Nesse sentido, importante ressaltar que, nos termos da Súmula 297 do Superior Tribunal de Justiça – STJ, o Código de Defesa do Consumidor – CDC é aplicável às instituições financeiras, respondendo, portanto, a instituição financeira de forma objetiva pelos danos causados aos consumidores, inclusive oriundos de fortuito interno relativo a fraudes e delitos praticados por terceiros no âmbito de operações bancárias, consoante dicção do artigo 14 do CDC combinado com Súmula 479 do STJ.

No âmbito do processo civil, sob a ótica do ônus da prova, destaca-se o entendimento consolidado pelo STJ, através do Tema 1061, que assim estabelece: “Na hipótese em que o consumidor/autor impugnar a autenticidade da assinatura constante em contrato bancário juntado ao processo pela instituição financeira, caberá a esta o ônus de provar a sua autenticidade (CPC, arts. 6º, 368 e 429, II).”

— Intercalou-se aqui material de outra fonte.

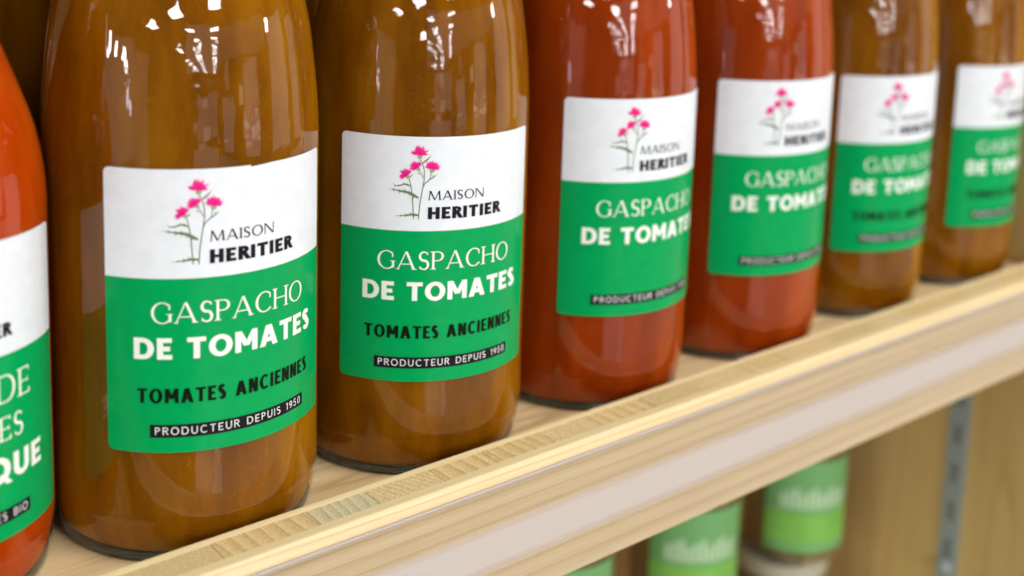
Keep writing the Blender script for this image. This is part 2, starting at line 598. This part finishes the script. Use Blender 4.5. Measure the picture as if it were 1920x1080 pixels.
def glyph(ch, v, h, sf, wd=1.0):
    """cap height 1. v: stem width, h: thin stroke, sf: serif length (0 = sans). returns quads, width"""
    q = []
    t = .042
    def serif(x, y, l=None, r=None):
        if sf:
            l = sf if l is None else l
            r = sf if r is None else r
            y0 = y if y < .5 else y - t
            q.extend(rect(x - l, y0, x + r, y0 + t))
    th = h if sf else v       # width of the thin upright strokes
    if ch == ' ':
        return [], .42 * wd
    if ch == 'I':
        q += rect(0, 0, v, 1); serif(v / 2, 0, sf + v / 2, sf + v / 2); serif(v / 2, 1, sf + v / 2, sf + v / 2)
        return q, v
    if ch == 'H':
        w = .80 * wd
        q += rect(0, 0, v, 1) + rect(w - v, 0, w, 1) + rect(v, .5 - h / 2, w - v, .5 + h / 2)
        for x in (v / 2, w - v / 2):
            serif(x, 0, sf + v / 2, sf + v / 2); serif(x, 1, sf + v / 2, sf + v / 2)
        return q, w
    if ch in 'EF':
        w = (.56 if sf else .60) * wd
        q += rect(0, 0, v, 1) + rect(v, 1 - h, w, 1) + rect(v, .5 - h / 2, w * .88, .5 + h / 2)
        if ch == 'E':
            q += rect(v, 0, w * 1.02, h)
        if sf:
            q += rect(w - h, .83, w, 1) + rect(w * 1.02 - h, 0, w * 1.02 + .02, .18) + rect(w * .88 - h * .8, .41, w * .88, .6)
            q += rect(-sf, 0, 0, t) + rect(-sf, 1 - t, 0, 1)
        return q, w
    if ch == 'T':
        w = (.72 if sf else .74) * wd
        q += rect(w / 2 - v / 2, 0, w / 2 + v / 2, 1 - h) + rect(0, 1 - h, w, 1)
        if sf:
            q += rect(0, .82, h, 1) + rect(w - h, .82, w, 1)
        serif(w / 2, 0, sf + v / 2, sf + v / 2)
        return q, w
    if ch == 'D':
        w = .84 * wd
        q += rect(0, 0, v, 1) + rect(v, 1 - h, w * .45, 1) + rect(v, 0, w * .45, h)
        q += band(w * .45, .5, w * .55, .5, -90, 90, v * 1.05, h)
        if sf:
            q += rect(-sf, 0, 0, t) + rect(-sf, 1 - t, 0, 1)
        return q, w
    if ch in 'OQ0':
        w = (.98 if ch != '0' else .58) * wd
        q += band(w / 2, .5, w / 2, .52, 0, 360, v * 1.05, h, 36)
        if ch == 'Q':
            q += diag(w * .95, -.12, w * .58, .32, v * .95)
        return q, w
    if ch in 'CG':
        w = .88 * wd
        rx = w * .54
        q += band(rx, .5, rx, .52, 48, 312 if ch == 'C' else 322, v * 1.05, h)
        if sf:
            x = rx + rx * math.cos(math.radians(48))
            q += rect(x - h * 1.0, .66, x + .01, .9)
            if ch == 'C':
                q += rect(x - h * .6, .1, x + .02, .2)
        if ch == 'G':
            x = rx + rx * math.cos(math.radians(318))
            q += rect(x - v * .75, .08 if sf else .12, x + v * .25, .46)
            if sf:
                q += rect(x - v * .75 - sf, .46 - t, x + v * .25 + sf * .6, .46)
            else:
                q += rect(x - v * 1.5, .46 - h, x + v * .25, .46)
        return q, w * .97
    if ch == 'A':
        w = (.92 if sf else .94) * wd
        q += diag(th / 2 + .02, 0, w / 2 - v * .12, 1, th * 1.1) + diag(w - v / 2 - .02, 0, w / 2, 1, v * 1.1)
        q += rect(w * .22, .3 - h / 2, w * .78, .3 + h / 2)
        serif(th / 2 + .02, 0); serif(w - v / 2 - .02, 0, sf + v * .4, sf + v * .4)
        return q, w
    if ch == 'M':
        w = (1.08 if sf else 1.0) * wd
        s = .08 * w if sf else 0
        q += diag(th / 2, 0, th / 2 + s, 1, th) + diag(w - v / 2, 0, w - v / 2 - s, 1, v)
        y = .02 if sf else .28
        q += diag(w / 2 + (0 if sf else 0), y, th / 2 + s + v * .1, 1, v * 1.0) + diag(w / 2, y, w - v / 2 - s, 1, th)
        serif(th / 2, 0); serif(w - v / 2, 0, sf + v / 2, sf + v / 2)
        serif(th / 2 + s, 1, sf, v * .4); serif(w - v / 2 - s, 1, v * .4, sf)
        return q, w
    if ch == 'N':
        w = (.88 if sf else .80) * wd
        q += rect(0, 0, th, 1) + rect(w - th, 0, w, 1) + diag(w - th / 2 - v * .1, 0, th / 2 + v * .1, 1, v * 1.15)
        serif(th / 2, 0); serif(w - th / 2, 1); serif(th / 2, 1, sf, 0)
        return q, w
    if ch in 'PRB':
        w = (.60 if ch == 'P' else .66) * wd
        q += rect(0, 0, v, 1)
        m = .46
        c = (1 + m) / 2
        ry = (1 - m) / 2
        q += rect(v, 1 - h, w * .5, 1) + rect(v, m, w * .5, m + h) + band(w * .5, c, w * .5, ry, -90, 90, v, h)
        if ch == 'R':
            q += diag(w * .98, 0, w * .48, m + h * .6, v * 1.12)
            serif(w * .98, 0, v * .3, sf + v * .3)
        if ch == 'B':
            q += rect(v, 0, w * .52, h) + band(w * .52, m / 2 + h / 2, w * .54, m / 2 + h / 2, -90, 90, v, h)
        if sf:
            q += rect(-sf, 0, v + sf, t) + rect(-sf, 1 - t, 0, 1)
        return q, w
    if ch == 'S':
        w = (.54 if sf else .62) * wd
        r1, r2_ = .255 - h / 2 + .01, .265 - h / 2 + .01
        c1, c2 = 1.01 - h / 2 - r1, h / 2 - .01 + r2_
        rx = w / 2 - v / 2
        pts, ws = [], []
        for i in range(15):
            a = math.radians(35 + (270 - 35) * i / 14)
            pts.append((w / 2 + rx * .95 * math.cos(a), c1 + r1 * math.sin(a)))
        # join through the spine
        for i in range(1, 15):
            a = math.radians(90 - (90 + 145) * i / 14)
            pts.append((w / 2 + rx * math.cos(a), c2 + r2_ * math.sin(a)))
        n = len(pts)
        for i in range(n):
            k = 1 - abs(i - (n - 1) / 2) / ((n - 1) / 2)
            ws.append(h + (v * 1.1 - h) * min(1, k * 1.5))
        q += stroke(pts, ws)
        if sf:
            q += rect(pts[0][0] - .01, pts[0][1] - .07, pts[0][0] + h * .8, pts[0][1] + .08)
            q += rect(pts[-1][0] - h * .8, pts[-1][1] - .08, pts[-1][0] + .01, pts[-1][1] + .07)
        return q, w
    if ch == 'U':
        w = .76 * wd
        r = w / 2
        ry = .36
        q += rect(0, ry, v, 1) + rect(w - v, ry, w, 1) + band(r, ry, r, ry + .02, 180, 360, v, h)
        return q, w
    if ch == 'L':
        w = .55 * wd
        q += rect(0, 0, v, 1) + rect(v, 0, w, h)
        return q, w
    if ch == '1':
        q += rect(.16, 0, .16 + v, 1) + stroke([(0, .76), (.1, .84), (.2, .97)], h)
        return q, .16 + v
    if ch == '9':
        w = .56 * wd
        q += band(w / 2, .70, w / 2, .31, 0, 360, v, h, 24)
        pts = [(w - v / 2, .70), (w - v * .6, .45), (w * .72, .2), (w * .4, h * .4)]
        q += stroke(pts, v)
        return q, w
    if ch == '5':
        w = .56 * wd
        q += rect(.08, 1 - h, w * .93, 1) + stroke([(.13, .99), (.07, .52)], v * .9)
        q += band(w * .46, .32, w * .52, .33, 125, -150, v, h, 20)
        return q, w
    raise ValueError(ch)

def text_quads(txt, u0, u1, v_base, cap, v, h, sf=0, wd=1.0, sp=.14):
    """lay the glyphs from u0 to u1 (mm), baseline v_base (mm down from label top), cap height (mm)"""
    x = 0
    lay = []
    for ch in txt:
        q, w = glyph(ch, v, h, sf, wd)
        lay.append((q, x))
        x += w + sp
    total = x - sp
    k = (u1 - u0) / total
    out = []
    for q, x0 in lay:
        for poly in q:
            out.append([(u0 + (px + x0) * k, v_base - py * cap) for px, py in poly])
    return out

def union_tris(quads, cut=1.6):
    """merge overlapping convex quads to one flat triangulation, cut by uprights so it can bend"""
    vs, fs, es = [], [], []
    for p in quads:
        ar = sum(p[i][0] * p[(i + 1) % len(p)][1] - p[(i + 1) % len(p)][0] * p[i][1] for i in range(len(p)))
        if abs(ar) < 1e-7:
            continue
        if ar < 0:
            p = p[::-1]
        b = len(vs)
        vs += [Vector(c) for c in p]
        fs.append(list(range(b, b + len(p))))
    us = [v.x for v in vs]
    ys = [v.y for v in vs]
    u = math.floor(min(us) / cut) * cut + cut
    while u < max(us):
        b = len(vs)
        vs += [Vector((u, min(ys) - .1)), Vector((u, max(ys) + .1))]
        es.append((b, b + 1))
        u += cut
    ov, oe, of, _, _, off = delaunay_2d_cdt(vs, es, fs, 0, 1e-5)
    tris = [tuple(f) for f, src in zip(of, off) if src]
    used = sorted({i for f in tris for i in f})
    mp = {k: i for i, k in enumerate(used)}
    return [(ov[k].x, ov[k].y) for k in used], [tuple(mp[i] for i in f) for f in tris]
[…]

Ademais, consoante precedente firmado nos autos de embargos de divergência em agravo em recurso especial (EAREsp 676.608/RS), a restituição dos valores pagos a maior pelo consumidor oriundo dos débitos considerados indevidos, nos termos do art. 42 do CDC, deverá ocorrer em dobro para as cobranças realizadas a partir da publicação do acórdão do referido julgado, qual seja, dia 30 de março de 2021. Com relação aos valores cobrados em data anterior, deve-se manter o posicionamento anteriormente adotado pelo STJ de que “somente a cobrança de valores indevidos por inequívoca má-fé enseja a repetição em dobro do indébito”, necessária, portanto, a efetiva comprovação da má-fé da instituição financeira.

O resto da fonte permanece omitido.